NOT everyone is happy about the scaled-down early evening ceremony.
A reporter with the News of the World tabloid says: "A start time of 5 p.m. is just terrible for us. We won't have a chance to take photographs of the blushing bride before presses for our early Sunday editions begin to roll."
Of course, that may be the point.
Yesterday, the Sun, another Rupert Murdoch-owned tabloid, reported that guests were "snubbing" the couple's wedding registry list because "most items are too dear."
Last month the Sun printed topless pictures of Rhys-Jones, then had to apologize.
So far, the paper said, with perhaps just a hint of malice, nobody had jumped at the 100,000 ($159,500) antique table and six chairs, although quite a few had been ready to pay 85 ($135) for a single coffee cup.
The couple has also requested a hallmarked silver tea strainer (price: $5,000) and a wide-screen television set (price: $8,000).
Prince Edward, who produces television programs, is no friend of the British media, which may explain why he has decreed that there will be no reporters allowed inside St George's Chapel for the wedding. The British Broadcasting Corporation (BBC) has exclusive rights to televise the event to an expected global audience of hundreds of millions.
In 1987, he made a show called "It's a Royal Knockout" in which he and other members of the queen's family made fools of themselves in public. Newspapers accused him of dumbing down the monarchy.

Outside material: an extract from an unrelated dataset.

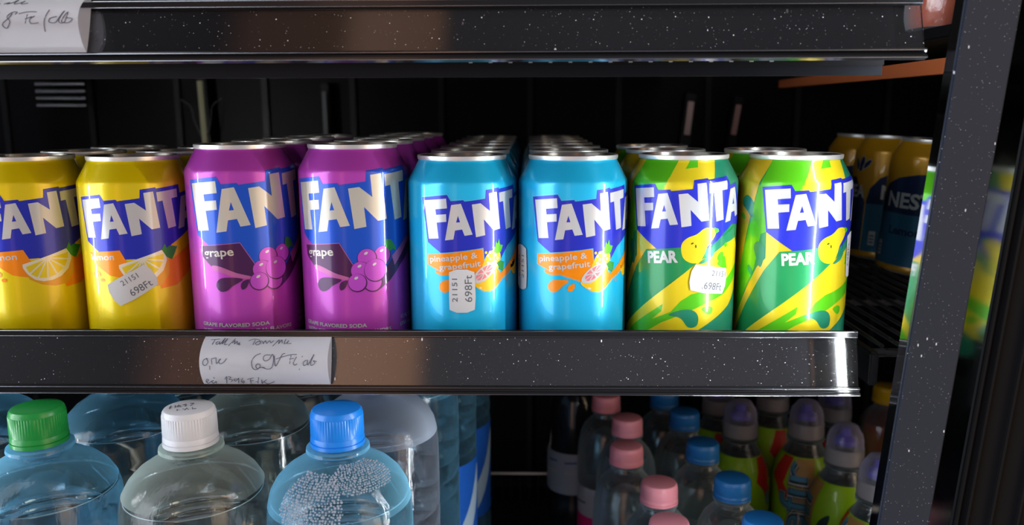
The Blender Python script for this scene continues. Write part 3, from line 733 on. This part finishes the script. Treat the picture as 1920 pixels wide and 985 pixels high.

"Our newspapers have given Prince Edward a tough time," says Mr. Brooks-Baker. "Perhaps he can see no reason to be more than civil."
After their wedding, the couple will live in a Victorian house near London that Edward has leased from the queen's property managers. As for their honeymoon, one option will be denied them.
Prince Charles and Diana spent their first days together cruising the Mediterranean aboard the royal yacht Britannia. Today however, in another example of a swing toward a scaled-down monarchy, Britannia is unavailable for royal honeymoons.
The queen has sold it, and it is now a tourist attraction cemented to a harbor jetty near Edinburgh, Scotland.